(begin)

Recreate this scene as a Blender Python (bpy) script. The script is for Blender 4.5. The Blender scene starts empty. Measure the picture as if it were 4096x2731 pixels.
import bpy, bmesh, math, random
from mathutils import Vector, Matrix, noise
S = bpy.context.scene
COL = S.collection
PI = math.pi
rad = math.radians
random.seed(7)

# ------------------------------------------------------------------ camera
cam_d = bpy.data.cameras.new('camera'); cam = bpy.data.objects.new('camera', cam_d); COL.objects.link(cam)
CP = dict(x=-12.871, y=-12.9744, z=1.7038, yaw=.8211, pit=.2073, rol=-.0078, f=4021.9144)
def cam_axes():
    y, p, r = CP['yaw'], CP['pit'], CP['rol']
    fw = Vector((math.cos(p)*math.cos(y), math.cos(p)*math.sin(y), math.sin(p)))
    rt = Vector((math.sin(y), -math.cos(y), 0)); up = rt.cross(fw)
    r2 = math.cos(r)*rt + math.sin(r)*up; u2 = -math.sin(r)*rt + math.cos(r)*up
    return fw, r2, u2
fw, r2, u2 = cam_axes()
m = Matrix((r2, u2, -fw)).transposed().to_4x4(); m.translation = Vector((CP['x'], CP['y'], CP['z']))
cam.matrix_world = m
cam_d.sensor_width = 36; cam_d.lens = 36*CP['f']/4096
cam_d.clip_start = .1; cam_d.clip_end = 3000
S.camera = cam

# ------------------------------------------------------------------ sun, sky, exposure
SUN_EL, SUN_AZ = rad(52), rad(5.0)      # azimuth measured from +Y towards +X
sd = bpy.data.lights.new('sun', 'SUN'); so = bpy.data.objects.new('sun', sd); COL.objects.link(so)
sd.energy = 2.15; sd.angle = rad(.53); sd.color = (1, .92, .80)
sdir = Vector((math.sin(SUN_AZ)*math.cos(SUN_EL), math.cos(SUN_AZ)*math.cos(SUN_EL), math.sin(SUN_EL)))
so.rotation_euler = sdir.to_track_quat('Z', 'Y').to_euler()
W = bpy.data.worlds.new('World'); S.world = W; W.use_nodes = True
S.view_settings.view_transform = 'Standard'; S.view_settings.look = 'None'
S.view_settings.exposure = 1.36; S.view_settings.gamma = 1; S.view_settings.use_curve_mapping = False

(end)
(begin)

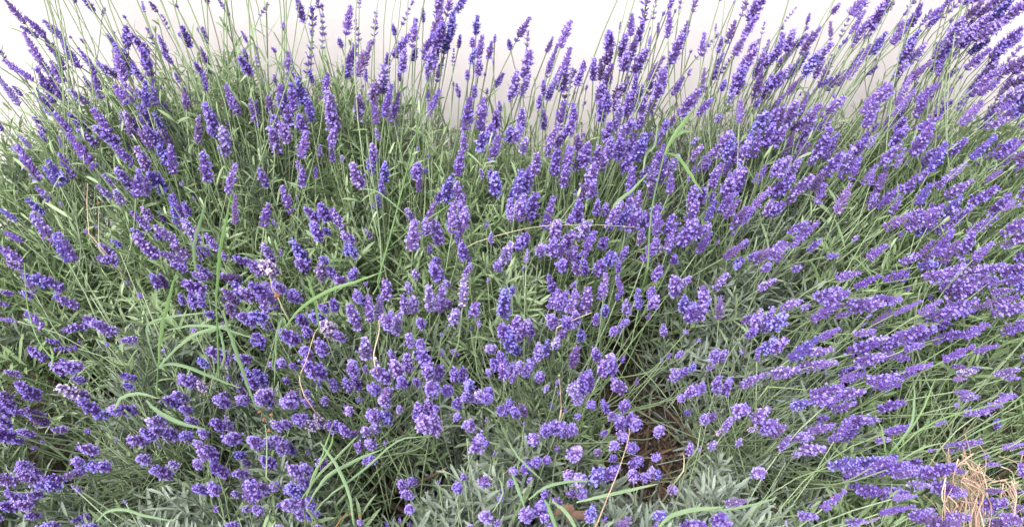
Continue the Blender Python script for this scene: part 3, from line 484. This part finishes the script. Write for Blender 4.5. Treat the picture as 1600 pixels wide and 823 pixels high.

(end)

*EXERCISE AIM:* Copy each line of the records that contains the word "scene".

*RESULT OF THIS EXERCISE:*
Recreate this scene as a Blender Python (bpy) script. The script is for Blender 4.5. The Blender scene starts empty. Measure the picture as if it were 4096x2731 pixels.
S = bpy.context.scene
Continue the Blender Python script for this scene: part 3, from line 484. This part finishes the script. Write for Blender 4.5. Treat the picture as 1600 pixels wide and 823 pixels high.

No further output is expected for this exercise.